Gulf Oil Spill – Radar Satellite Image May 8, 2010
Our friends at CSTARS just posted this stunning image. Taken by the Canadian-operated radar satellite, RADARSAT-2, it clearly shows oil slicks and sheen spread across a wide area (about 5,025 square miles, or 13,000 km2) in the Gulf of Mexico early this morning (May 8):

RADARSAT-2 image of the Gulf of Mexico, May, 8, 2010 – Source: CSTARS
We’ve added some analysis to help you armchair interpreters. Oil slicks look dark on radar images because the oil reduces the surface tension of the water, dampening (smoothing out) the small wavelets that normally roughen up the surface of the ocean. But any smooth water will look dark on radar, so not all dark patches are caused by oil:

RADARSAT-2 image with SkyTruth analysis, May 8, 2010.
UPDATE 5/8/10 7:00 pm – The first attempt to place a 70-ton containment box over the main leak failed today; the box has been moved aside and is being troubleshooted, and tar balls have begun to wash up in Alabama. The leak is continuing unabated, at a rate we calculate to be about 1.1 million gallons (26,500 barrels) per day – five times higher than the last official estimate (5,000 barrels per day) the Coast Guard made, before they quit making estimates a few days ago, admitting they had no accurate way to estimate the spill rate.

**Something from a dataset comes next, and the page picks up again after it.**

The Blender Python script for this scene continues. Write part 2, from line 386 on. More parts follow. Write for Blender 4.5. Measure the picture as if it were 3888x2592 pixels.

We estimate more than 18 million gallons of oil have spilled so far.
Now we can do a heads-up comparison of the RADARSAT-2 image with this MODIS/Terra image taken about four hours later. Still some clouds obscuring portions of the slick; observable slick and sheen spans about 4,100 square miles (10,624 km2). Fresh oil is apparent around the location of the leaking well; it seems to be carried to the southeast, then gets caught up in a counterclockwise gyre in the currents:
Thanks for the update.
Without Skytruth pointing out an alternative view, the USCG expects us to assume a constant leak rate of 5,000 bpd.(like the 1,000 bpd assumption of base rate before your last analysis.
Thanks again John, for the great work. I don't think it needs to be said, but just to say it, you're a hero for many people, especially fishermen, in the gulf region. Keep up the rewarding work.
The image is interesting. But I keep coming back to the question of whether surface images reflect the spill. I'm sure you've read all that I have on this subject, and the most important article I think was that a controlled well's output was about 30K barrels per day.
I think the main question to answer (And this is not hard to answer.) is what did BP expect the controlled output of this well to be. I think we can say that it is probably above 30K barrels per day, since the cost of drilling this deep is much higher.
And when we think about what controlled output does, it manages the natural pressure from the well, so that the rig can deliver a constant flow to put aboard ships and get back to the refinery.
So if there are tar balls floating up in Alabama, obviously the underwater gulf currents are taking this spill beyond what Sky Truth can see.
The real truth is in the company estimates for this rig's production, as the images and tar balls show that may be a lot going on beyond the scope of SkyTruth's satellites.
My constructive criticism of your great work is that there is no grappling with this fact.
I suggest that, as a first step, you reach out to Robert Bea, among others and chat about what the oil is doing, and how much your surface estimates of the flow differ from the actual rupture.
This is not a criticism, but you, the oceanographers and Bea need to chat, because this particular well is at an unprecedented level of depth on the seafloor and below the seafloor. I don't think that BP would be leasing the DeepWater Horizon at $500K per day to get an average 30K output from this well. Think about that.
This slick is moving ever closer to the gulf loop which can carry the oil out of the gulf of mexico, potentially saving that GOM ecosystem, but sending it to the Atlantic coast. This is a bit ironic for the Atlantic coast, as most, if not all of the oil produced in the Eastern Gulf, is to meet the fuel needs of those in the Miami to Boston corridor.
Pipeline map http://www.theodora.com/pipelines/north_america_oil_gas_and_products_pipelines.html
John and Jay – thanks for the comments. Actually, the Coast Guard stopped estimating the rate of leakage from the well way back on May 1, with Admiral Thad Allen stating "Any exact estimate is probably impossible at this time" – so we stand by our most recent estimate (published here on May 1) of 1.1 million gallons (26,500 barrels) per day.
Sadly, the media continues to repeat that far too low, never-justified 5,000 barrels per day estimate that the Coast Guard themselves stopped using a week ago.
At SkyTruth we are talking with the oceanographers. That's why our estimate is so much larger. But we try hard to stick with what we know, and not speculate on what we can't see.